Copper for Contrarians

A Contrarian investors thoughts on the Copper market.
The eternal metal sits at the battery metals top table, meaning it has legs.
There is much more to copper than EVs, though. It underpins construction the world over, and as a highly efficient conduit its current status as a critical component underpinning life as we know it will in no way be diminished as the world transitions to renewables-oriented infrastructure and electric vehicles.
Why Copper?
Clean tech and old-world economic drivers, combined with underinvestment in new mines, a lack of new discoveries, lower grades and sanctions on Russian exports mean copper supplies are already pinched, and will become more so. The politicians know this but are yet to create the appropriate enabling environment.
That they will have to is not in doubt, but the guaranteed time lag means money is there to be made as the gulf between demand and supply becomes ever more acute over the next couple of decades. This is going to set share prices soaring.
Right now, however, select companies in the copper space – companies with strong fundamentals - are heavily discounted, possessing all the credentials to come out the other side of the cycle and deliver excellent returns.
With copper’s market behaviour traditionally seen as a barometer of wider economic prospects, the herd see this as a cue to keep the purse-strings firmly tightened until the storm has passed. Contrarians know different. They know when a mineral as critical as copper is out of favour, the pendulum will swing back. It always does.
Doom and gloom headlines equate to opportunity.
The key to striking on value
Differentiating between the runners and riders is no mean feat, but there is help at hand to isolate the best assets that fundamentally stack up and are likely to be resistant to whatever future curveballs and head winds may come their way.
Development stage copper projects area great place to look, given they offer up a heady cocktail of advanced but as yet unrealised promise.
To effectively drive your investment thesis, it is essential to ascertain whether a copper project can be adequately financed, this being a function of it having either relatively low capital cost or partners in place that can help.
Those projects that aren’t reliant on a high copper price to be viable are the ones to be looking for. For an open-pit mine opportunity, you also want to be looking at a low strip ratio relative to grade to feel good about the prospects for profitability.
Financing - In this moment of high interest rates and high inflation, when looking at a copper developer to back, the level of cash in the bank or the ability to access cheap money is key, to ensure all the upside is not given away, that the company can be relatively easily financed as a standalone, and that you’re not going to be over-diluted.
For Hayden Locke, President and CEO of Marimaca Copper Corp, it’s companies with high operating leverage to the commodity price he’d be looking to get exposure to and those with a margin of safety of at least 20% IRR.
Permitting - It is also essential to establish demonstrable progress on permitting in this era of ESG – especially in tier one jurisdictions where criteria can be especially stringent.
Jurisdiction - A new discovery marked by ease of access, high grade and huge scalability may sound like manna from heaven, but if it’s located in a politically unstable jurisdiction, this presents risks related to prohibitive taxes, expropriation or even worker safety.
When such events come to pass, it serves to spook, sending share prices rapidly south and making capital harder to raise to progress a project.
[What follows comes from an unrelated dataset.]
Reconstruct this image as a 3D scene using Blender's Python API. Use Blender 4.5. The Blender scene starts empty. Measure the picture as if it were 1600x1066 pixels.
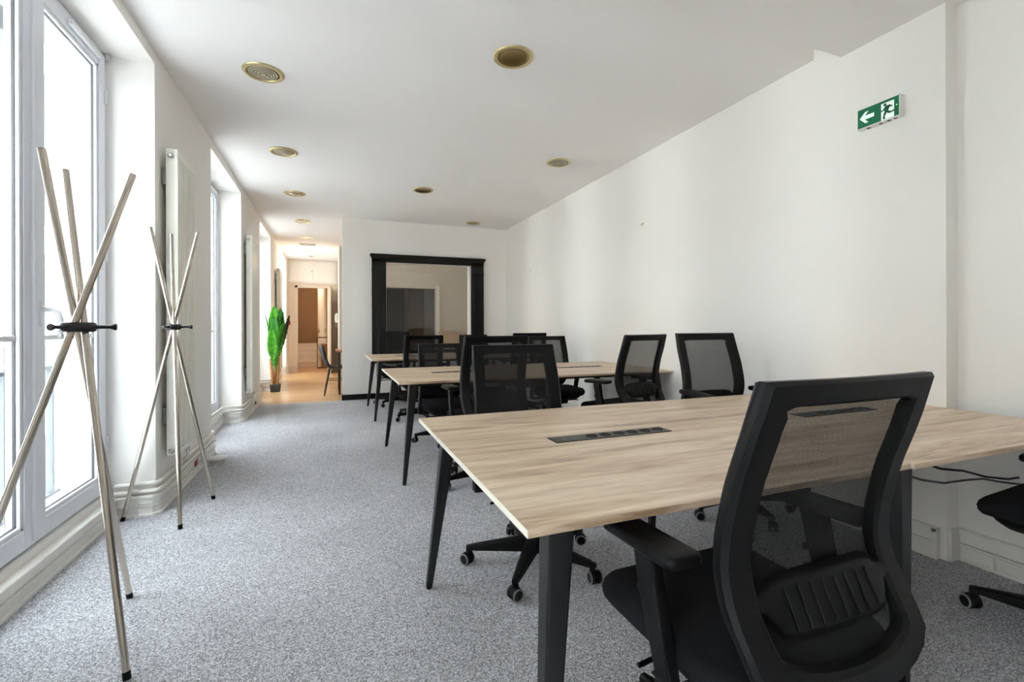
import bpy, bmesh, math, random
from mathutils import Vector, Matrix

# ------------------------------------------------------------------ camera, sky, exposure
SC = bpy.context.scene
COL = SC.collection
PI = math.pi
YAW, CAM_H, FPX, HORIZON, ROLL = 0.3708, 1.1347, 728.83, 509.91, -0.003
cam_data = bpy.data.cameras.new('camera')
cam = bpy.data.objects.new('camera', cam_data)
COL.objects.link(cam)
cam.matrix_world = (Matrix.Translation((0, 0, CAM_H)) @ Matrix.Rotation(-YAW, 4, 'Z')
                    @ Matrix.Rotation(PI / 2, 4, 'X') @ Matrix.Rotation(ROLL, 4, 'Z'))
cam_data.sensor_width = 36.0
cam_data.lens = FPX / 1600 * 36.0
cam_data.shift_y = (HORIZON - 533) / 1600
cam_data.clip_start = 0.02
SC.camera = cam

world = bpy.data.worlds.new('overcast_sky')
SC.world = world
world.use_nodes = True
bg = world.node_tree.nodes['Background']
bg.inputs['Color'].default_value = (0.86, 0.93, 1.0, 1)
bg.inputs['Strength'].default_value = 4.2

SC.view_settings.view_transform = 'Standard'
SC.view_settings.look = 'None'
SC.view_settings.gamma = 1.0
SC.view_settings.use_curve_mapping = False
SC.view_settings.exposure = 1.92
SC.cycles.max_bounces = 16
SC.cycles.diffuse_bounces = 10
SC.cycles.glossy_bounces = 5
SC.cycles.transmission_bounces = 8
SC.cycles.transparent_max_bounces = 24
SC.cycles.caustics_reflective = False
SC.cycles.caustics_refractive = False
SC.cycles.sample_clamp_indirect = 8.0


def portal(name, loc, rot, sx, sy):
    ld = bpy.data.lights.new(name, 'AREA')
    ld.shape = 'RECTANGLE'
    ld.size, ld.size_y = sx, sy
    ld.cycles.is_portal = True
    o = bpy.data.objects.new(name, ld)
    COL.objects.link(o)
    o.location = loc
    o.rotation_euler = rot
    return o


# window openings along the street wall (y from, y to)
OPENINGS = [(-0.99, 0.50), (1.86, 3.43), (4.855, 6.36), (7.92, 9.32), (10.99, 12.35)]
for (a, b) in OPENINGS:
    portal('window_portal', (-1.36, (a + b) / 2, 1.45), (0, -PI / 2, 0), 2.6, b - a)


def lamp(name, loc, power, color, radius=0.08, kind='POINT'):
    ld = bpy.data.lights.new(name, kind)
    ld.energy = power
    ld.color = color
    ld.shadow_soft_size = radius
    o = bpy.data.objects.new(name, ld)
    COL.objects.link(o)
    o.location = loc
    return o


lamp('hallway_lamp', (-0.45, 10.9, 2.45), 4, (1.0, 0.80, 0.58), 0.10)
lamp('stairwell_fill', (-0.55, 14.0, 2.45), 9, (1.0, 0.74, 0.50), 0.10)  # warm fill added to light the stair room, no fixture behind it
lamp('dining_fill', (1.6, 9.0, 2.55), 2, (1.0, 0.86, 0.70), 0.12)  # unseen fill light added to brighten the dining room

# ------------------------------------------------------------------ materials
MATS = {}


def nodes(name):
    m = bpy.data.materials.new(name)
    m.use_nodes = True
    nt = m.node_tree
    return m, nt, nt.nodes['Principled BSDF']


def plain(name, col, rough=0.6, metal=0.0, bump=0.0, bscale=60, spec=0.5, var=0.0, vscale=3.0):
    if name in MATS:
        return MATS[name]
    m, nt, p = nodes(name)
    p.inputs['Base Color'].default_value = (*col, 1)
    p.inputs['Roughness'].default_value = rough
    p.inputs['Metallic'].default_value = metal
    p.inputs['Specular IOR Level'].default_value = spec
    tc = nt.nodes.new('ShaderNodeTexCoord')
    if bump:
        n = nt.nodes.new('ShaderNodeTexNoise')
        n.inputs['Scale'].default_value = bscale
        n.inputs['Detail'].default_value = 4
        b = nt.nodes.new('ShaderNodeBump')
        b.inputs['Strength'].default_value = bump
        b.inputs['Distance'].default_value = 0.01
        nt.links.new(tc.outputs['Object'], n.inputs['Vector'])
        nt.links.new(n.outputs['Fac'], b.inputs['Height'])
        nt.links.new(b.outputs['Normal'], p.inputs['Normal'])
    if var:
        n = nt.nodes.new('ShaderNodeTexNoise')
        n.inputs['Scale'].default_value = vscale
        n.inputs['Detail'].default_value = 5
        r = nt.nodes.new('ShaderNodeValToRGB')
        r.color_ramp.elements[0].position = 0.3
        r.color_ramp.elements[1].position = 0.7
        r.color_ramp.elements[0].color = (*[c * (1 - var) for c in col], 1)
        r.color_ramp.elements[1].color = (*[min(1, c * (1 + var)) for c in col], 1)
        nt.links.new(tc.outputs['Object'], n.inputs['Vector'])
        nt.links.new(n.outputs['Fac'], r.inputs['Fac'])
        nt.links.new(r.outputs['Color'], p.inputs['Base Color'])
    MATS[name] = m
    return m


WALL = plain('wall_paint', (0.875, 0.85, 0.815), 0.85, bump=0.015, bscale=25, var=0.008, vscale=1.5)
REVEAL = WALL
CEIL = plain('ceiling_paint', (0.87, 0.85, 0.84), 0.9, bump=0.03, bscale=12)
TRIM = plain('ivory_trim_paint', (0.82, 0.80, 0.75), 0.45, bump=0.03, bscale=40, var=0.03, vscale=6)
DINPAINT = plain('dining_beige_paint', (0.60, 0.575, 0.53), 0.7, var=0.01)
HALLPAINT = plain('hall_cream_paint', (0.80, 0.76, 0.70), 0.6, var=0.01)
BEIGE = plain('beige_door_paint', (0.66, 0.56, 0.45), 0.5, var=0.03, vscale=8)
TAN = plain('tan_stair_paint', (0.42, 0.29, 0.18), 0.7, var=0.04)
UPVC = plain('white_window_frame', (0.80, 0.82, 0.88), 0.3)
UPVC_L = plain('white_glazing_bead', (0.80, 0.81, 0.84), 0.3)
GASKET = plain('grey_gasket', (0.10, 0.10, 0.11), 0.6)
BLACKP = plain('black_plastic', (0.003, 0.0032, 0.004), 0.5, bump=0.05, bscale=400, spec=0.24)
BLACKG = plain('black_gloss_plastic', (0.012, 0.012, 0.014), 0.25)
FABRIC = plain('black_seat_fabric', (0.012, 0.013, 0.016), 0.95, bump=0.6, bscale=900, spec=0.2)
LEGM = plain('black_powder_coat', (0.006, 0.0063, 0.008), 0.38, bump=0.05, bscale=300)
FRAMEB = plain('black_painted_surround', (0.009, 0.0085, 0.0085), 0.5, spec=0.3)
RADW = plain('ivory_radiator_enamel', (0.86, 0.845, 0.77), 0.35)
CHROME = plain('chrome', (0.7, 0.7, 0.68), 0.2, 1.0)
STEEL = plain('brushed_champagne_steel', (0.62, 0.56, 0.49), 0.17, 1.0)
BRASS = plain('brass_ring', (0.66, 0.56, 0.30), 0.35, 0.75)
BRONZE = plain('bronze_reflector', (0.34, 0.25, 0.10), 0.22, 0.9)
GREYWHEEL = plain('grey_wheel_rim', (0.20, 0.20, 0.21), 0.4)
HINGE = plain('dull_metal', (0.35, 0.34, 0.32), 0.4, 1.0)
TERRA = plain('banana_stem', (0.48, 0.24, 0.10), 0.8, var=0.3, vscale=25)
LEAF = plain('banana_leaf_green', (0.07, 0.36, 0.015), 0.4, var=0.45, vscale=18)
LEAF2 = plain('banana_leaf_deep_green', (0.03, 0.22, 0.015), 0.4, var=0.4, vscale=18)
RIBM = plain('leaf_midrib', (0.35, 0.55, 0.12), 0.5)
LEAFD = plain('banana_leaf_dark', (0.02, 0.05, 0.03), 0.4, var=0.3, vscale=20)
POT = plain('black_pot', (0.02, 0.018, 0.016), 0.5)
REDP = plain('red_plastic', (0.30, 0.005, 0.008), 0.4)
WHITEP = plain('white_plastic', (0.78, 0.78, 0.75), 0.35)
FACADE = plain('pale_stone', (0.86, 0.84, 0.80), 0.8, var=0.03, vscale=1.5)
FACGLASS = plain('far_window_glass', (0.06, 0.065, 0.07), 0.4)
RAILM = plain('grey_balcony_iron', (0.17, 0.19, 0.20), 0.6)
DARKDOOR = plain('dark_green_black_door', (0.010, 0.012, 0.009), 0.5)
LILAC = plain('lilac_grey_panel', (0.30, 0.28, 0.28), 0.6)
BROWNW = plain('brown_corridor_paint', (0.16, 0.125, 0.09), 0.7)
GREENB = plain('exit_green', (0.0, 0.13, 0.055), 0.35)
CHAIRB = plain('matt_black_shell', (0.022, 0.022, 0.024), 0.5)
TBLWOOD = plain('red_brown_wood', (0.36, 0.16, 0.08), 0.4, var=0.2, vscale=20)
BLACKH = plain('deep_black_hole', (0.002, 0.002, 0.002), 0.6)
BAND = plain('pale_edge_band', (0.86, 0.80, 0.70), 0.4)
BLINDM = plain('grey_blind_housing', (0.20, 0.20, 0.19), 0.6)
STRIPM = plain('dark_grey_strip', (0.022, 0.022, 0.023), 0.4)
CABLE = plain('black_cable', (0.006, 0.006, 0.006), 0.5)
CABLEG = plain('grey_cable', (0.10, 0.10, 0.095), 0.5)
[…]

For you, the investor, this isn’t to say your bumper pay day won’t come, but that you need to adopt a longer-term horizon for companies linked to assets in such jurisdictions.
This would be one for the higher risk element of your investment portfolio.
Timing - No one can time the market perfectly, but those copper developers with a pedigree of delivering success when the chips are down, that are focused on materially de-risking, adding incremental value, have key fundamentals in place and a relatively short timeline to production, position themselves well to take full advantage when the winds of investor sentiment change.
You need to be in it to win it before that happens, otherwise you’ll just be following momentum.
Over 20 million tonnes of copper was mined in 2019, according to the British Geological Survey. Without it, modern lifewould grind to a halt. It has a vast array of applications where nothing else will do, and with demand drivers like population growth, urbanisation, decarbonisation, and rising living standards, its star is ever-rising.
Yes, all copper stocks are not created equal, so it’s essential to do your homework, but as the American theologian John Piper says, “If you want to be a conduit for God’s grace, you don’t have to be lined with gold. Copper will do.”